Anyway, there are a couple of interpretations of Mr. Diederich’s statement. The most innocent interpretation is: “Everyone has a right to negotiate hard for what they want.” True enough, and the reason I believe that “greed” is a peculiarly weak accusation against people who end up with more by dint of their preparation and hard work.
However, there is another interpretation. Most unions characterize the negotiation between CEOs and boards as a form of self-dealing. They believe that directors are generally cronies of the CEO, belonging to the same country club, sitting on each others boards, or, worse, that CEOs have the power to boot dissident directors who might not “play ball.” Leaving aside the gulf between that out-of-date stereotype and my experience in dealing with modern boards, the implications of Mr. Diederich’s statement is that he is condoning a form of, “Everybody does it.” Not as noble a sentiment.
It’s a subtle difference. On the one hand, someone is taking advantage of their leverage in a fair game–we’re not all born or made equal with regards to what is needed to win at a particular game. (Luck plays a role, too–my parents were obviously way wrong in denigrating my ambition to become a Cali lifeguard.) On the other hand, someone is taking advantage of their ability to alter the rules of the game to favor themselves. People have trouble with that.

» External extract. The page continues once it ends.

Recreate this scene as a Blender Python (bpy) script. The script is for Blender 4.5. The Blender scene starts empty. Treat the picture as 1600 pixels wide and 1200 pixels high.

When we complain about CEOs extracting money from pliant boards, the proper focus is on the system of governance that allows such a thing to happen. That focus has led to immense changes in corporate governance over the last 20 years. Now, attention is turning to the influence of public sector unions over the bosses they help elect, teeing up that system for changes. I expect unions to fight those changes every bit as much as the good ole’ boys resisted changes to our board culture. But when you give up the moral high ground with an “everyone else does it” explanation for a scandalous outcome, your power to prevent change measurably drops.